▸ Directions: Please copy the lines below exactly, from the first one through the line showing "so.rotation_euler = dv.to_track_quat('Z', 'Y').to_euler();".

▸ Recorded data:
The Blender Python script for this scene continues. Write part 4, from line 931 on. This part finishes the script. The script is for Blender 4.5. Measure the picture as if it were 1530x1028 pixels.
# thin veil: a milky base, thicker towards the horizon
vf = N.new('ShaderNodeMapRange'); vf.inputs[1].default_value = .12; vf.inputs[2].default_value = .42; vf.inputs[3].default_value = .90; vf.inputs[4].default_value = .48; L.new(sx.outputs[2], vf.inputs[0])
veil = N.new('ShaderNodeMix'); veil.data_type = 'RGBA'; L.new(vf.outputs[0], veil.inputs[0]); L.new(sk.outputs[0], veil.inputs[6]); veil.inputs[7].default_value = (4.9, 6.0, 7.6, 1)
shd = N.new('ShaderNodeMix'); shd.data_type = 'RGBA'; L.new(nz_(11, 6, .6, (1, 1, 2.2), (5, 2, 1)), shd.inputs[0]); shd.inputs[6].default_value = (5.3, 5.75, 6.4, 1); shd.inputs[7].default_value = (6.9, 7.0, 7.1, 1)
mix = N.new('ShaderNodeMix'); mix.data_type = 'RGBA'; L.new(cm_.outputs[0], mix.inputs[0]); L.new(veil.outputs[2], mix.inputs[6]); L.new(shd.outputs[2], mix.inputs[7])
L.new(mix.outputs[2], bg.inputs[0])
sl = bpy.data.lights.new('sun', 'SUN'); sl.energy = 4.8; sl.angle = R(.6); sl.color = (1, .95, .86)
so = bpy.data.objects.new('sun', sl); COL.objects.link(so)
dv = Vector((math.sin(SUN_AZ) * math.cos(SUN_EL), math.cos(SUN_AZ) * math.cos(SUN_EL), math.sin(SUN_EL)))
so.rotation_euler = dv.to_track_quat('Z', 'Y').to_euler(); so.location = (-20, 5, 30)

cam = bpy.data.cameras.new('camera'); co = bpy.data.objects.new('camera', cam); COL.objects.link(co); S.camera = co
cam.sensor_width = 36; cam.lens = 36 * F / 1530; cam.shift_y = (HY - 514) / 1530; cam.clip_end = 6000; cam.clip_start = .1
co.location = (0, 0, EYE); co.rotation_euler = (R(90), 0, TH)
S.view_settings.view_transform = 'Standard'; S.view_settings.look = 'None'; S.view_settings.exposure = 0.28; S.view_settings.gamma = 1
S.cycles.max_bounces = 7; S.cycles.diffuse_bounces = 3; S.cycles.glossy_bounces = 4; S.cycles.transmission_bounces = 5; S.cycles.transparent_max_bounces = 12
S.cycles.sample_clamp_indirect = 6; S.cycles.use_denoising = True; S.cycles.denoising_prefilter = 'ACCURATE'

▸ Solution below:
The Blender Python script for this scene continues. Write part 4, from line 931 on. This part finishes the script. The script is for Blender 4.5. Measure the picture as if it were 1530x1028 pixels.
# thin veil: a milky base, thicker towards the horizon
vf = N.new('ShaderNodeMapRange'); vf.inputs[1].default_value = .12; vf.inputs[2].default_value = .42; vf.inputs[3].default_value = .90; vf.inputs[4].default_value = .48; L.new(sx.outputs[2], vf.inputs[0])
veil = N.new('ShaderNodeMix'); veil.data_type = 'RGBA'; L.new(vf.outputs[0], veil.inputs[0]); L.new(sk.outputs[0], veil.inputs[6]); veil.inputs[7].default_value = (4.9, 6.0, 7.6, 1)
shd = N.new('ShaderNodeMix'); shd.data_type = 'RGBA'; L.new(nz_(11, 6, .6, (1, 1, 2.2), (5, 2, 1)), shd.inputs[0]); shd.inputs[6].default_value = (5.3, 5.75, 6.4, 1); shd.inputs[7].default_value = (6.9, 7.0, 7.1, 1)
mix = N.new('ShaderNodeMix'); mix.data_type = 'RGBA'; L.new(cm_.outputs[0], mix.inputs[0]); L.new(veil.outputs[2], mix.inputs[6]); L.new(shd.outputs[2], mix.inputs[7])
L.new(mix.outputs[2], bg.inputs[0])
sl = bpy.data.lights.new('sun', 'SUN'); sl.energy = 4.8; sl.angle = R(.6); sl.color = (1, .95, .86)
so = bpy.data.objects.new('sun', sl); COL.objects.link(so)
dv = Vector((math.sin(SUN_AZ) * math.cos(SUN_EL), math.cos(SUN_AZ) * math.cos(SUN_EL), math.sin(SUN_EL)))
so.rotation_euler = dv.to_track_quat('Z', 'Y').to_euler(); so.location = (-20, 5, 30)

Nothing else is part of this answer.